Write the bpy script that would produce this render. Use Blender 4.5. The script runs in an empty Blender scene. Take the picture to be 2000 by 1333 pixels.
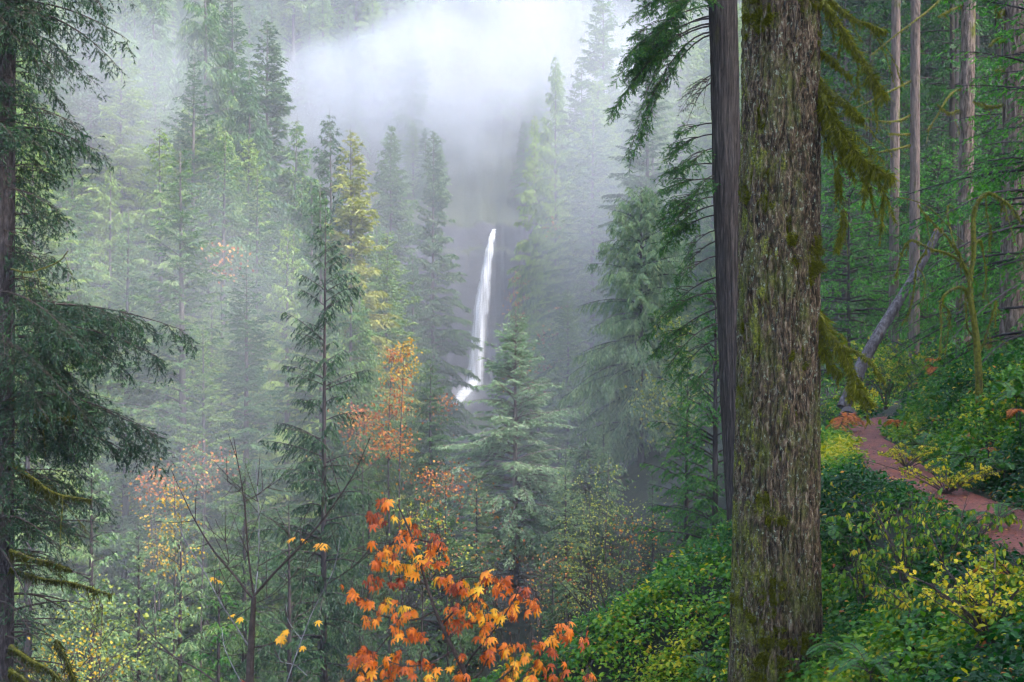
import bpy, math, random
import numpy as np

# ---------------------------------------------------------------- camera, sky, sun, exposure
S = bpy.context.scene
COL = S.collection
R = math.radians
cd = bpy.data.cameras.new('camera')
cam = bpy.data.objects.new('camera', cd); COL.objects.link(cam)
cd.sensor_width = 36.0; cd.lens = 45.0          # 2500 px focal length on the 2000 px frame
cd.clip_start = 0.1; cd.clip_end = 3000
cam.location = (0, 0, 0); cam.rotation_euler = (R(90), 0, 0)
S.camera = cam

w = bpy.data.worlds.new('World'); S.world = w; w.use_nodes = True
nt = w.node_tree
bg = nt.nodes['Background']
sky = nt.nodes.new('ShaderNodeTexSky'); sky.sky_type = 'NISHITA'; sky.sun_disc = False
SUN_EL, SUN_AZ = 52.0, 118.0                      # azimuth measured from +Y (view direction) towards +X
sky.sun_elevation = R(SUN_EL); sky.sun_rotation = R(SUN_AZ)
sky.air_density = 1.0; sky.dust_density = 3.0; sky.ozone_density = 1.0
nt.links.new(sky.outputs[0], bg.inputs[0]); bg.inputs[1].default_value = 0.14
sl = bpy.data.lights.new('sun', 'SUN'); sl.energy = 1.5; sl.angle = R(20); sl.color = (1.0, .95, .86)
so = bpy.data.objects.new('sun', sl); COL.objects.link(so)
so.rotation_euler = (R(90 - SUN_EL), 0, R(180 - SUN_AZ))
S.view_settings.view_transform = 'Standard'; S.view_settings.look = 'None'
S.view_settings.gamma = 1; S.view_settings.exposure = 2.38
cy = S.cycles
cy.use_denoising = True
try: cy.denoiser = 'OPENIMAGEDENOISE'
except Exception: pass
cy.max_bounces = 5; cy.diffuse_bounces = 2; cy.glossy_bounces = 2; cy.transmission_bounces = 2
cy.volume_bounces = 2; cy.transparent_max_bounces = 8
cy.caustics_reflective = False; cy.caustics_refractive = False
cy.sample_clamp_indirect = 6
cy.volume_max_steps = 48
cy.use_adaptive_sampling = True; cy.adaptive_threshold = .04; cy.volume_step_rate = 3
cy.filter_width = 1.15
cy.denoising_prefilter = 'FAST'

rng = np.random.default_rng(11)
UP = np.array([0, 0, 1.0])

# ---------------------------------------------------------------- numpy helpers
def hash3(ix, iy, iz, seed=0):
    h = (ix.astype(np.int64) * 374761393 + iy.astype(np.int64) * 668265263 + iz.astype(np.int64) * 2147483647 + seed * 1274126177) & 0xffffffff
    h = ((h ^ (h >> 13)) * 1274126177) & 0xffffffff
    h = h ^ (h >> 16)
    return (h & 0xffff) / 65535.0

def vnoise(x, y, z, seed=0):
    x, y, z = np.broadcast_arrays(x, y, z)
    ix, iy, iz = np.floor(x), np.floor(y), np.floor(z)
    fx, fy, fz = x - ix, y - iy, z - iz
    fx = fx * fx * (3 - 2 * fx); fy = fy * fy * (3 - 2 * fy); fz = fz * fz * (3 - 2 * fz)
    ix, iy, iz = ix.astype(np.int64), iy.astype(np.int64), iz.astype(np.int64)
    r = 0
    for a in (0, 1):
        for b in (0, 1):
            for c in (0, 1):
                wgt = (fx if a else 1 - fx) * (fy if b else 1 - fy) * (fz if c else 1 - fz)
                r = r + wgt * hash3(ix + a, iy + b, iz + c, seed)
    return r

def fbm(x, y, z=0.0, oct=4, seed=0):
    r = 0; amp = 0.5; f = 1.0
    for i in range(oct):
        r = r + amp * vnoise(x * f, y * f, np.asarray(z) * f, seed + i); amp *= .5; f *= 2.03
    return r

def sstep(a, b, x):
    t = np.clip((x - a) / (b - a), 0, 1); return t * t * (3 - 2 * t)

def nrm(v): return v / np.maximum(np.linalg.norm(v, axis=-1, keepdims=True), 1e-9)

def P(px, py, D):                                # photograph pixel at true depth D -> point
    return np.array([(px - 1000) / 2500 * D, D, (666 - py) / 2500 * D])

class MB:
    """collects vertices / triangles for ONE mesh object"""
    def __init__(s): s.v = []; s.f = []; s.t = []; s.n = 0
    def add(s, V, F, tint=None):
        V = np.asarray(V, dtype=np.float32).reshape(-1, 3); F = np.asarray(F, dtype=np.int64).reshape(-1, 3)
        s.v.append(V); s.f.append(F + s.n)
        s.t.append(np.full(len(V), .5, np.float32) if tint is None else np.broadcast_to(np.asarray(tint, dtype=np.float32), (len(V),)))
        s.n += len(V)
    def mesh(s, name, m, smooth=False):
        me = bpy.data.meshes.new(name)
        if s.n:
            V = np.concatenate(s.v); F = np.concatenate(s.f).astype(np.int32); T = np.concatenate(s.t)
            me.vertices.add(len(V)); me.vertices.foreach_set('co', V.ravel())
            me.loops.add(F.size); me.loops.foreach_set('vertex_index', F.ravel())
            me.polygons.add(len(F)); me.polygons.foreach_set('loop_start', np.arange(0, F.size, 3, dtype=np.int32))
            me.polygons.foreach_set('use_smooth', np.full(len(F), smooth))
            a = me.attributes.new('tint', 'FLOAT', 'POINT'); a.data.foreach_set('value', T.astype(np.float32))
            me.update(calc_edges=True)
        me.materials.append(m)
        return me
    def obj(s, name, m, parent=None, smooth=False, loc=None):
        o = bpy.data.objects.new(name, s.mesh(name, m, smooth)); COL.objects.link(o)
        if parent is not None: o.parent = parent
        if loc is not None: o.location = loc
        return o

def tubes(mb, Pts, Rad, k=6, tint=None, close=True):
    """Pts (B,n,3), Rad (B,n): tapered tubes"""
    Pts = np.asarray(Pts, dtype=float); Rad = np.asarray(Rad, dtype=float)
    if Pts.ndim == 2: Pts = Pts[None]; Rad = Rad[None]
    B, n, _ = Pts.shape
    T = np.gradient(Pts, axis=1); T = nrm(T)
    ref = np.where(np.abs(T[:, :1, 2:3]) > .85, np.array([1., 0.1, 0]), np.array([0.05, 0, 1.]))
    U = nrm(np.cross(T, np.broadcast_to(ref, T.shape))); W = np.cross(T, U)
    a = np.arange(k) / k * 2 * np.pi
    V = Pts[:, :, None, :] + Rad[:, :, None, None] * (U[:, :, None, :] * np.cos(a)[:, None] + W[:, :, None, :] * np.sin(a)[:, None])
    i = np.arange(n - 1)[:, None] * k; j = np.arange(k)[None]
    a0 = i + j; a1 = i + (j + 1) % k; b0 = a0 + k; b1 = a1 + k
    F = np.concatenate([np.stack([a0, a1, b1], -1).reshape(-1, 3), np.stack([a0, b1, b0], -1).reshape(-1, 3)])
    if close:
        c = (n - 1) * k; F = np.concatenate([F, [[c, c + q, c + q + 1] for q in range(1, k - 1)]])
    FF = (F[None] + (np.arange(B) * n * k)[:, None, None]).reshape(-1, 3)
    tt = None if tint is None else np.repeat(np.broadcast_to(tint, (B,)), n * k)
    mb.add(V.reshape(-1, 3), FF, tt)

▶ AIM
Everything from the first line of the listing above through the line that contains "import numpy as np" is to be restated word for word, minus the pictures.

▶ COMPLETE OUTPUT
Write the bpy script that would produce this render. Use Blender 4.5. The script runs in an empty Blender scene. Take the picture to be 2000 by 1333 pixels.
import bpy, math, random
import numpy as np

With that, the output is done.